Microsoft Surface Studio, a disruption courting the Mac creative market and beyond

If you haven’t yet heard of it, take a minute to look at Microsoft’s just announced Surface Studio. Here’s a link to the product page. Spend a few minutes, scroll down, look at all the images. Key to the Surface Studio is the stand which allows the touch screen to lay down at a 20 degree angle, perfect for drawing.

At first blush, the Surface Studio is targeted at creatives, the original heart and soul of the Mac market. But there’s more.

From the product page:

Surface Studio is great for unwinding after long workdays. Settle in with a movie or binge watch your favorite shows on the roomy screen. Share pictures from your last vacation with friends and family. Play your favorite games with a paired Xbox Wireless Controller.

This smacks of ecosystem, something that Microsoft owned for a long time, then ceded to Apple and Google. This is Microsoft clawing back into the game.

Now take a minute to read this review from “Gabe” (alter ego of illustrator Mike Krahulik) at web-comic Penny Arcade. Gabe is living with a Surface Studio and, obvious as you make your way through his review, he absolutely loves it, it’s the computer of his dreams.

Pay special attention to the Surface Dial, a big silver cylinder that looks like a good-sized volume knob, laid on its back.

Have you ever turned the volume knob on a ridiculously high end piece of audio equipment and felt that smooth resistance that makes you weak in the knees? Now imagine that knob is just sitting on your desk and you can make it control all kinds of stuff.

While I am drawing, a counterclockwise turn is undo while turning the other way is redo. The Dial has built in haptics so each step backwards or forwards is accompanied by a “click” I can feel in the device. It can also be pushed like a button or pushed and held to bring up a customizeable radial menu. This menu is customizable so I can easily make that same motion zoom in and out or control the volume of my music. While you are working you can hold it in whatever position is comfortable. You can keep it on the screen or on the desk, it has a slightly tacky bottom so it stays and feels good wherever you put it.

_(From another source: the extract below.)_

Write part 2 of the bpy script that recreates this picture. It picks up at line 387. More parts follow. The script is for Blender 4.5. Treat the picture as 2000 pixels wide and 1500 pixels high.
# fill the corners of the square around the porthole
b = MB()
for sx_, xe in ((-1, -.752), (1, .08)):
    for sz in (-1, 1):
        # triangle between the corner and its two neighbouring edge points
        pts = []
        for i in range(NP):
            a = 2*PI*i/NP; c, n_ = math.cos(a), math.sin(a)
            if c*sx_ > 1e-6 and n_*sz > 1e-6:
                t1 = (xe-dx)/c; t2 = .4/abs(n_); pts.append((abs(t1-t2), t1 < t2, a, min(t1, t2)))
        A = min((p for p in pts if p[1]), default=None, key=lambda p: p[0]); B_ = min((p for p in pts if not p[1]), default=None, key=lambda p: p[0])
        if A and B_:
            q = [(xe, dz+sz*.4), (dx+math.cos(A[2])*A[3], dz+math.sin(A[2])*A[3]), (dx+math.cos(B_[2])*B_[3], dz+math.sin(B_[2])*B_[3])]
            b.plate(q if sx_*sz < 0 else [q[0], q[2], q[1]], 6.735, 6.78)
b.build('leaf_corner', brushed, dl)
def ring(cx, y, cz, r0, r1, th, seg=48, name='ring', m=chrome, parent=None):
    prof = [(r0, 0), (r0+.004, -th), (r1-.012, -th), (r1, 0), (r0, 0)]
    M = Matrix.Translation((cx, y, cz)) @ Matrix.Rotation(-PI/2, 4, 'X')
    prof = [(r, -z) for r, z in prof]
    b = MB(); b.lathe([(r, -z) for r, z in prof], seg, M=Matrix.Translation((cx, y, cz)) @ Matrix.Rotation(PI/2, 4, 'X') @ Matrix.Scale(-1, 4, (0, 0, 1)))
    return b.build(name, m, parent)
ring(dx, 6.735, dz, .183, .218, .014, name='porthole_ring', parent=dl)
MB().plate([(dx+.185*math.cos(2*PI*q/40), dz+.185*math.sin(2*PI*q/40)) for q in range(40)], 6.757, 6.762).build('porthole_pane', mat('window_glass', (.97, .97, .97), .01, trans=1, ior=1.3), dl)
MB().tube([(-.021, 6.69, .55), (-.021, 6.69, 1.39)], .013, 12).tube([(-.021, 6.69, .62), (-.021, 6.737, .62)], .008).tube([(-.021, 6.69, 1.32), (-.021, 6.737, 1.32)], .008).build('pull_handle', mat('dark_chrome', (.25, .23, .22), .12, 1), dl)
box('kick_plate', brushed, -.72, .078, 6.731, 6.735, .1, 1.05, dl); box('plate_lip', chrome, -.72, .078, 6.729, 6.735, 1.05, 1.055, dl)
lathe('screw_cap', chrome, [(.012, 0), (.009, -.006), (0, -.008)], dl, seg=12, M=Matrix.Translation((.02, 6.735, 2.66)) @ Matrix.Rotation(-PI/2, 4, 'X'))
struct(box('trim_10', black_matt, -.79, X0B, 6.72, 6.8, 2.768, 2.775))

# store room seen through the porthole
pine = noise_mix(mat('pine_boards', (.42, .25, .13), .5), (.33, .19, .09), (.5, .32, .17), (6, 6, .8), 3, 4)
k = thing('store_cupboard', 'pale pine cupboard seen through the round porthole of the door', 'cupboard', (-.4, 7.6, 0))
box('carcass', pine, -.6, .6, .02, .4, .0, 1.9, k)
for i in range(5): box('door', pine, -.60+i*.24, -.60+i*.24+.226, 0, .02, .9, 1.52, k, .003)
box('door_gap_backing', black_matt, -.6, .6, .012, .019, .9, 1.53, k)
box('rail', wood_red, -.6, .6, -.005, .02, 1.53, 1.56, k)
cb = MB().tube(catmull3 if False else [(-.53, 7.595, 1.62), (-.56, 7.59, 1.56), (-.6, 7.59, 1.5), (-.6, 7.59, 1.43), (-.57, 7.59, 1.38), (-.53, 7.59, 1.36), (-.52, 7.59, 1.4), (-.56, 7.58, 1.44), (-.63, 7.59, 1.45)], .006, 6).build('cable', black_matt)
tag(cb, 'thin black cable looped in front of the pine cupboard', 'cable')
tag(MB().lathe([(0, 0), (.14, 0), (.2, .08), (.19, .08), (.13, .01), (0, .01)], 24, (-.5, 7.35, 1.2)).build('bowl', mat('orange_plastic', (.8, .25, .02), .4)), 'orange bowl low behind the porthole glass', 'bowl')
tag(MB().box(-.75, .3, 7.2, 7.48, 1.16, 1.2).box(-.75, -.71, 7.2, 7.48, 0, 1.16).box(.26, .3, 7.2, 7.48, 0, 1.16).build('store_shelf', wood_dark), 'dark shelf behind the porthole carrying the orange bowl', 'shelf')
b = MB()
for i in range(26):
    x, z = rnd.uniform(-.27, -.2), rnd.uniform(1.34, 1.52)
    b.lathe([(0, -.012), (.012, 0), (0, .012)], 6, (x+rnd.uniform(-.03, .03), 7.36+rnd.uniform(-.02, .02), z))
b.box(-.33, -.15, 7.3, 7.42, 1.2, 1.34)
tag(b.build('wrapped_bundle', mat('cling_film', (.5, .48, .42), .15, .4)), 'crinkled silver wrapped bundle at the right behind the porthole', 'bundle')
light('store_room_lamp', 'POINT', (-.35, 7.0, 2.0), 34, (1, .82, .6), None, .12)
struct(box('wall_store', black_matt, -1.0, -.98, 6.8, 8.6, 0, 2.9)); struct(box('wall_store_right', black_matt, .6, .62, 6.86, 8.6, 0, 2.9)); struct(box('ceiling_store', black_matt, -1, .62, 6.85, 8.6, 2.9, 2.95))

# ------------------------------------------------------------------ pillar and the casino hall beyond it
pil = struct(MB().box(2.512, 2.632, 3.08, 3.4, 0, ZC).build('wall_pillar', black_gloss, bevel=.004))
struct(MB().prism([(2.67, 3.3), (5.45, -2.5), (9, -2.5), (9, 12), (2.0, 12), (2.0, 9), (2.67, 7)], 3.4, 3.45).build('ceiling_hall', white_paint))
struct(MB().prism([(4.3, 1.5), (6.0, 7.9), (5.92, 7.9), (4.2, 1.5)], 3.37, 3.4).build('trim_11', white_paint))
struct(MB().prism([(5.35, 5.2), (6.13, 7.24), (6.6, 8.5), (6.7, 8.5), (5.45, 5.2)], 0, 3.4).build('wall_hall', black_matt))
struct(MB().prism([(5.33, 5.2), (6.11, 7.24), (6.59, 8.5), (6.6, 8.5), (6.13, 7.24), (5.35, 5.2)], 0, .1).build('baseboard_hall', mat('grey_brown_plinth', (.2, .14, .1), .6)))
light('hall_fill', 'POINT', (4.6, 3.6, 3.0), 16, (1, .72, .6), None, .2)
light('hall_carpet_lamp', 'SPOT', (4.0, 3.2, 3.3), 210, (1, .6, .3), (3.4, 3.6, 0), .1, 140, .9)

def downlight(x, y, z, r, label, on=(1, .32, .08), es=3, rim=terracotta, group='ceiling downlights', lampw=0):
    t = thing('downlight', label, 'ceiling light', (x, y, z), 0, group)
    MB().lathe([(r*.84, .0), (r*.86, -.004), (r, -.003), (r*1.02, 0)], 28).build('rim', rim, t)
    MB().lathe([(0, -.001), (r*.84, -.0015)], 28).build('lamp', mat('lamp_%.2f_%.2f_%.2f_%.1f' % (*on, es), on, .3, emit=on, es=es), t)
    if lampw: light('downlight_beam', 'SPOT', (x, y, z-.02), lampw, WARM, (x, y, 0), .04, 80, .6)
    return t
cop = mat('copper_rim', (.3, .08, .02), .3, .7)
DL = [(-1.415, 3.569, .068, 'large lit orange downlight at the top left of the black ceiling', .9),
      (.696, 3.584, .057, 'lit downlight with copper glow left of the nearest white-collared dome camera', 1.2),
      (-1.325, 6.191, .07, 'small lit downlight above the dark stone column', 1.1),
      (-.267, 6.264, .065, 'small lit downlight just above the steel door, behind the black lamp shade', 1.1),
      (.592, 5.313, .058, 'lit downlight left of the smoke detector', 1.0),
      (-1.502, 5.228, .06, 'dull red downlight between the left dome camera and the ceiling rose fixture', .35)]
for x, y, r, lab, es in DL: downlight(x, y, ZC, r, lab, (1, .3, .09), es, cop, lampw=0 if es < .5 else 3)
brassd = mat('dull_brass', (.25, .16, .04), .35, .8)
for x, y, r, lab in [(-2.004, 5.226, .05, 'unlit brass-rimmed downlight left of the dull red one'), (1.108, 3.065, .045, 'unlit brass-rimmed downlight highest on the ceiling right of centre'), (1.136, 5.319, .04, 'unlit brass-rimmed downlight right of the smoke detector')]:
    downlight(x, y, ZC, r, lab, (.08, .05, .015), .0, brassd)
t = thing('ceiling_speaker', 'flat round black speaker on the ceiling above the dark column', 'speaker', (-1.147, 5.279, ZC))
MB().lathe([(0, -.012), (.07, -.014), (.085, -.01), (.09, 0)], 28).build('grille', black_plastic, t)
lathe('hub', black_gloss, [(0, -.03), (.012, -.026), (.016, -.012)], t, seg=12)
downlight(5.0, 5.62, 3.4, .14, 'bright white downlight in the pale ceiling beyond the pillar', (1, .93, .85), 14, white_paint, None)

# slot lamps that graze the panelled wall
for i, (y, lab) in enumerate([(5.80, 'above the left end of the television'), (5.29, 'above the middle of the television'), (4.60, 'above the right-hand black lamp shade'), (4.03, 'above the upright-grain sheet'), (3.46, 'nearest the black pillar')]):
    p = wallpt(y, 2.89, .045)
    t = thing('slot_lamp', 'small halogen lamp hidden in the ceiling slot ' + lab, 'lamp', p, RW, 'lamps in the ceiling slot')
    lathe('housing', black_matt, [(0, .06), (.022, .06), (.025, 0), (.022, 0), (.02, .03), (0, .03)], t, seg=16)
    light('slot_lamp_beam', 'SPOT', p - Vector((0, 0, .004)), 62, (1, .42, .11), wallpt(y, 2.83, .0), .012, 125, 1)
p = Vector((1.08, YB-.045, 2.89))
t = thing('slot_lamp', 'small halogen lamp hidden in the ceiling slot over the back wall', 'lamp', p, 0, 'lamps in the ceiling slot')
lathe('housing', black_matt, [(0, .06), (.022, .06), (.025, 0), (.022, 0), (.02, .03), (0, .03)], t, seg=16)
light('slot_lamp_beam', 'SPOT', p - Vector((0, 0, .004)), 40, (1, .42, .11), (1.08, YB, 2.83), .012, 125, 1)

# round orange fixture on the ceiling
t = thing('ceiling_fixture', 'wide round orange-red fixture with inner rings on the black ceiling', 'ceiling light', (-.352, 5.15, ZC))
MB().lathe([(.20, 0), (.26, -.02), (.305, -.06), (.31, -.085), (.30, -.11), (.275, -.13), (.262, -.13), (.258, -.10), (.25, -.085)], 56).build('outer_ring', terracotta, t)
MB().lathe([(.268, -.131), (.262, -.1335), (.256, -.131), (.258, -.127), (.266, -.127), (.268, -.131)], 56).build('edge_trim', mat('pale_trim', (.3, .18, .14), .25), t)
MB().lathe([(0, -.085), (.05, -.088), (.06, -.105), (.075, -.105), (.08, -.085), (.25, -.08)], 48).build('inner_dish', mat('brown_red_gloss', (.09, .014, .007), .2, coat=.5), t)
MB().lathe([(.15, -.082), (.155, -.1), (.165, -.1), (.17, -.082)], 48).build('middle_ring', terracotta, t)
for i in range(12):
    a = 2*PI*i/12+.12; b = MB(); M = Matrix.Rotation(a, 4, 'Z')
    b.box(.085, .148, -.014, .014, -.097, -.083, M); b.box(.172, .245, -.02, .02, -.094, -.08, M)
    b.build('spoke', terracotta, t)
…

This type of interface is not new, but the Surface Dial (normally $100) ships free as part of the Surface Studio pre-order.

Next up, from Macworld’s take by Susie Ochs, Spec for spec, the iMac is a bargain over the Surface Studio.

The best Surface Studio you can order is $4,199. It’s got the Intel Core i7 processor, a whopping 32GB of RAM, a 2TB hybrid drive (again, the same thing as a Fusion drive on a Mac), and an Nvidia GeForce GTX 980M GPU with 4GB of GDDR5 memory.


A fully maxed out 27-inch iMac would cost $4,099 if you ordered it today, with the same Core i7, 32GB of RAM, and 4GB of graphics memory as you’d get it in the top-of-the-line Surface Studio. The iMac would have 1TB of faster solid-state storage, compared to the 2TB hybrid drive in the Surface Studio, and the Microsoft machine has an Nvidia GPU to the iMac’s AMD.

No touchscreen on the iMac, though, and that’s at the heart of the matter. Worth noting that we will likely see an upgraded iMac very soon, if not today. Which should tilt the price performance curve towards the Mac.

Finally, there’s this from longtime developer Brent Simmons:

What if the Surface Studio takes over as the computer for people who make things? And what if we could bring over some of our investment (such as learning Swift) with us?

I never thought to even consider that as a possible future.

Tomorrow’s going to be a weird day, as new Macs will inevitably be compared to the Surface Studio, on the Surface Studio’s terms.

Dogs and cats. The apocalypse. Zombie date night. It‘s all happening.

Looking forward to see what Apple has up its sleeves.